Scaling is a technique used in measuring responses such as feelings, perception, likes, dislikes, interests, and preferences. Scales are used to measure objective responses and rank them in a given spectrum determinate of the type of scale used to gain the information.

Nominal Scale

The nominal level scale is a very simple scale consisting of an assignment of choices that tend to be mutually exclusive. In a nominal scale, the choices cannot be ranked because all the categories are different from each other. A good example of a nominal scale is gender, where males are put into Group 1 and females into Group 2. It makes no sense to rank male and female because neither is greater than the other. Neither is a better answer, and the numbers merely organize the data into numerical categories. These scales are the least restrictive of all scales and really represent a list of categories.

Ordinal Scale

Ordinal scales are the simplest of attitude-measuring scales used in marketing research. While a nominal scale may contain numbers arbitrarily, each number in an ordinal scale represents a rank of order. In an ordinal scale, products or objects are rated based on their importance within a given category. For instance, an ordinal scale of beers might ask you to rank your preference from 1 to 5, where 1 is the kind you like best and 5 is the one you like least.

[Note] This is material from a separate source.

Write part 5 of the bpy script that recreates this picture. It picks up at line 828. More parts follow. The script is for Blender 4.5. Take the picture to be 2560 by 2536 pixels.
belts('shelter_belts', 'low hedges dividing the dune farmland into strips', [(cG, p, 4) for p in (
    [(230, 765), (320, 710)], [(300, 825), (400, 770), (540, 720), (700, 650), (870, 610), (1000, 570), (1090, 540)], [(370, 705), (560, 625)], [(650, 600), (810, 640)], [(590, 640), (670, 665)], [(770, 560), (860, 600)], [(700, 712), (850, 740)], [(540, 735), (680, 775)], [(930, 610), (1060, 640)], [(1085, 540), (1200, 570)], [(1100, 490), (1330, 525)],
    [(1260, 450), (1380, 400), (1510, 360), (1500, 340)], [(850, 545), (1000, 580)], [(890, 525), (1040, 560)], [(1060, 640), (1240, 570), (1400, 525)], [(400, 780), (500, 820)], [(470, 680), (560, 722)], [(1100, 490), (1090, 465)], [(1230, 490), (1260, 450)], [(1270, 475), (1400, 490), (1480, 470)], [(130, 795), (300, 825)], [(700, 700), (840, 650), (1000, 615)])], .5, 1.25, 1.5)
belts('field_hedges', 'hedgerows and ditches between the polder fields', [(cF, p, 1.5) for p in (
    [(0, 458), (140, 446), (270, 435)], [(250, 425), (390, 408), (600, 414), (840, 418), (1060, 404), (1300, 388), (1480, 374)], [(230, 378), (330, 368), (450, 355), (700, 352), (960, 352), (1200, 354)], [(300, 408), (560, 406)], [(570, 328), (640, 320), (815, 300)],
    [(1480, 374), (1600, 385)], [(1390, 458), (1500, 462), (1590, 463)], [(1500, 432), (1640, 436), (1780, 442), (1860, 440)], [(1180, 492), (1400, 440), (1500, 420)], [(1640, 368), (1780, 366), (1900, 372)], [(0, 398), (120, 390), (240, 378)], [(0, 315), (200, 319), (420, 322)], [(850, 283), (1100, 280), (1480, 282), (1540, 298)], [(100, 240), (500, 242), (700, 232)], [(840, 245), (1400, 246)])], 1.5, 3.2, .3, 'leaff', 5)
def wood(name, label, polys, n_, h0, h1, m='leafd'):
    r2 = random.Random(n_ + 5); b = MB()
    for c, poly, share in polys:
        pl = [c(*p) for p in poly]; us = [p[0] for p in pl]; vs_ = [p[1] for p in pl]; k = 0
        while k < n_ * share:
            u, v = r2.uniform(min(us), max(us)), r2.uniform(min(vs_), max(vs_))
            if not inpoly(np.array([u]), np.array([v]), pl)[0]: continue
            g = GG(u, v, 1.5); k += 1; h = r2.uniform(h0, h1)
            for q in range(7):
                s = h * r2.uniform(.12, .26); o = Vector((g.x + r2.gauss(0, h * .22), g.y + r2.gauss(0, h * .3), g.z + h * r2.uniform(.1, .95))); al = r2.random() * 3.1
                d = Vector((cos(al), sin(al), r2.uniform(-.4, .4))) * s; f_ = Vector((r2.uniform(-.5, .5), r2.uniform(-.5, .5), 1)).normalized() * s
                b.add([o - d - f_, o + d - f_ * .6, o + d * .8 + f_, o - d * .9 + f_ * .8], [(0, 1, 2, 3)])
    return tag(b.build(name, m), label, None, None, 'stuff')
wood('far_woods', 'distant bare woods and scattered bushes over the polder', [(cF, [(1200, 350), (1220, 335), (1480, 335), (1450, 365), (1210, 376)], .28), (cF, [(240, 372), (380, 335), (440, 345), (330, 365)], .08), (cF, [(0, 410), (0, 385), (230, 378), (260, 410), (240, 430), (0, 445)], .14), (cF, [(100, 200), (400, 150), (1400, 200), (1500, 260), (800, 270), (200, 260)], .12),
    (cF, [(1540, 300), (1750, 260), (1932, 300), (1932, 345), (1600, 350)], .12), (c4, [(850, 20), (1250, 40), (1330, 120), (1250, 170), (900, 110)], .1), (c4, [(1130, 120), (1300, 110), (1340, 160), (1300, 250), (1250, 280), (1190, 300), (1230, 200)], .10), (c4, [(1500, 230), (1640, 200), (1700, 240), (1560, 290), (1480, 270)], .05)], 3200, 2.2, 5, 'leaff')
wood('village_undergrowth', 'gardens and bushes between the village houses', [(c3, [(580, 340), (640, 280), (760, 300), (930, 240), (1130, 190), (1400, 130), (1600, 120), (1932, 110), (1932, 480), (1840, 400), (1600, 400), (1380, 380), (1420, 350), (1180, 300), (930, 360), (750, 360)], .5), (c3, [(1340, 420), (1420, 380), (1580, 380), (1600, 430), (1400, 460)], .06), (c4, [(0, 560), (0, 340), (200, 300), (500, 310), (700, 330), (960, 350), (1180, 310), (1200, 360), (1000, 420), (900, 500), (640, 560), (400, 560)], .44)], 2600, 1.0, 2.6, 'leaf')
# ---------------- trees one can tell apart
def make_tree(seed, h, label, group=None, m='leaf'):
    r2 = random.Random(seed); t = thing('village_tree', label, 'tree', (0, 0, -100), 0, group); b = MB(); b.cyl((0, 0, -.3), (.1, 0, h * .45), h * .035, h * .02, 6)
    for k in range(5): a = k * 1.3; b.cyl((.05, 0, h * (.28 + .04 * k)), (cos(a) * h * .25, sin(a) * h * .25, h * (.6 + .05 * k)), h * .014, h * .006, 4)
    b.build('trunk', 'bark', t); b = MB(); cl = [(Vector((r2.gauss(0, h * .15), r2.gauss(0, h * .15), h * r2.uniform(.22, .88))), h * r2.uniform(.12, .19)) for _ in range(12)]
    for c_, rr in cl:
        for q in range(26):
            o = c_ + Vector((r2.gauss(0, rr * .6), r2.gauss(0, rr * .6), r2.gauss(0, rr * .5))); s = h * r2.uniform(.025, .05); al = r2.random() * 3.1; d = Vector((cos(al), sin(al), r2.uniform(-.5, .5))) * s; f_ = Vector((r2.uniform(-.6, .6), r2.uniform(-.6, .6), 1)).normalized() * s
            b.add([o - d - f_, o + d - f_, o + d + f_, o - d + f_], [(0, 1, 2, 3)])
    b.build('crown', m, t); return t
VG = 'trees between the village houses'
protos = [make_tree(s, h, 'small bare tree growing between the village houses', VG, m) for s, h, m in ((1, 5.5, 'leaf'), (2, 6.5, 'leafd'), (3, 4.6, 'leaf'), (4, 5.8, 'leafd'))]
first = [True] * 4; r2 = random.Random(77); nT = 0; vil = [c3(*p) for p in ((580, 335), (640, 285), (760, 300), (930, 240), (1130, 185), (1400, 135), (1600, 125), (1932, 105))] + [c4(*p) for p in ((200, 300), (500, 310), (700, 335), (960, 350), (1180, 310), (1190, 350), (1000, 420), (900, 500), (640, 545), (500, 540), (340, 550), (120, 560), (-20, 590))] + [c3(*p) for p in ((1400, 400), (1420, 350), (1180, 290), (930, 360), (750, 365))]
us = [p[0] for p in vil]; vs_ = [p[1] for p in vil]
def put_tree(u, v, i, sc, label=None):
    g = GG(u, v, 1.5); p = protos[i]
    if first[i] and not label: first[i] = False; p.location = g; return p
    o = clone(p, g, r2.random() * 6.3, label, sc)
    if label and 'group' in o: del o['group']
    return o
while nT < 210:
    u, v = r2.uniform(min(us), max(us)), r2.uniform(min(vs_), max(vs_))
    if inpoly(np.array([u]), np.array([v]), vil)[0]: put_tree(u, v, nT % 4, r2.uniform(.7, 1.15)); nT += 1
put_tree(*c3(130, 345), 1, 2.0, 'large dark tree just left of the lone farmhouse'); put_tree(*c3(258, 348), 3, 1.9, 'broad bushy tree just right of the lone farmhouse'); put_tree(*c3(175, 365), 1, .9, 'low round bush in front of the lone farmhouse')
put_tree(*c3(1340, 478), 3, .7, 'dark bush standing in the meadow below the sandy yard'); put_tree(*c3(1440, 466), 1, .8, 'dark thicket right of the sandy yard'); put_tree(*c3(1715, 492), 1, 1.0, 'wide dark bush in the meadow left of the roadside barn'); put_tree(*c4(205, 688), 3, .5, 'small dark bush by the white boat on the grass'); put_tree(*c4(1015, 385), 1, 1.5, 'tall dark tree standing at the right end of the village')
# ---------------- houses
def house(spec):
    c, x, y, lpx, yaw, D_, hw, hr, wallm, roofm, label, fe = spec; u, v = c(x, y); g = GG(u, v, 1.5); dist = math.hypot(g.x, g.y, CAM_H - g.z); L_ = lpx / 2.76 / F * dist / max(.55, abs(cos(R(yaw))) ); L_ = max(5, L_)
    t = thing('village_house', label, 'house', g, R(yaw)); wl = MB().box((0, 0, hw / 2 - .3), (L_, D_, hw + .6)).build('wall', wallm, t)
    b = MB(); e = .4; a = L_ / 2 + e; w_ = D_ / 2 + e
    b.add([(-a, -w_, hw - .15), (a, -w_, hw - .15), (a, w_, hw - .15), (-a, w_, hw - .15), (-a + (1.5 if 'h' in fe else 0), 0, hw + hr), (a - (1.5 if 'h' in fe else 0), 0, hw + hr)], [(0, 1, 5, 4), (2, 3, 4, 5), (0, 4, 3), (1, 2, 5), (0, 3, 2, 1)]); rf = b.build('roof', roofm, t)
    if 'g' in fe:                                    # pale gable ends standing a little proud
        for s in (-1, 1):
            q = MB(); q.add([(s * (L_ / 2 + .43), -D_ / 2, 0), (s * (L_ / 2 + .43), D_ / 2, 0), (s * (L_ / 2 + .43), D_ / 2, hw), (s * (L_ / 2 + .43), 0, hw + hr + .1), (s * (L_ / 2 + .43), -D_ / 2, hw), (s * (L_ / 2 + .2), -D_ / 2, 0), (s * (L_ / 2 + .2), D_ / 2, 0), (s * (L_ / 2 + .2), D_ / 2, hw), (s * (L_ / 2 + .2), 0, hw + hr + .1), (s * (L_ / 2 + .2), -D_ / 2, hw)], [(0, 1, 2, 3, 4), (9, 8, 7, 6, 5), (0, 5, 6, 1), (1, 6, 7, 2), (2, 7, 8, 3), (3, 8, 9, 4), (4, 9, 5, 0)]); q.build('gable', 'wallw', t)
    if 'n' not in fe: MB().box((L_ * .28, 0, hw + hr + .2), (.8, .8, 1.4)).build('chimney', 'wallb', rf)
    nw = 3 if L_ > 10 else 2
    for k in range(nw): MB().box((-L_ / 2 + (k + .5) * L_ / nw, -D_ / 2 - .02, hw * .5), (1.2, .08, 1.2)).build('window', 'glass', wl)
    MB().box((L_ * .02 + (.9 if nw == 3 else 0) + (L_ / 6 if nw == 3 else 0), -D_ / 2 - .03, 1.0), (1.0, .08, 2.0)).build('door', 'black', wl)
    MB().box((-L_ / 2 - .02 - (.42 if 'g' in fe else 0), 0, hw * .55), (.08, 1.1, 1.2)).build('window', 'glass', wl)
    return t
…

Such a scale makes no attempt to rank a favorite in any one given product, but rather rates it on a spectrum against competing products.

Interval Scale

Interval scales are also known as ranking scales, because, unlike the ordinal scale, you are asked to rank each object or product on its own scale. An example of an interval scale is if you were asked to rank how well you had enjoyed a particular movie on a scale of 1 to 5, where 1 is not at all and 5 is very much.

Ratio Scale

A ratio scale is similar to an interval scale, except the answers to these questions have a simple unambiguous starting point, typically zero. Ratio scales are not commonly used in marketing research but are used to describe a physical scale. Ratio scales often measure things like money, miles, height and weight where the answers describe how far the respondent is from zero. A ratio scale might ask you to fill in your annual income or square footage of your house, where instead of choosing an arbitrary measurement, you are filling in a blank. It becomes a scale when the data is all compiled and your answers are put on a spectrum with other respondents.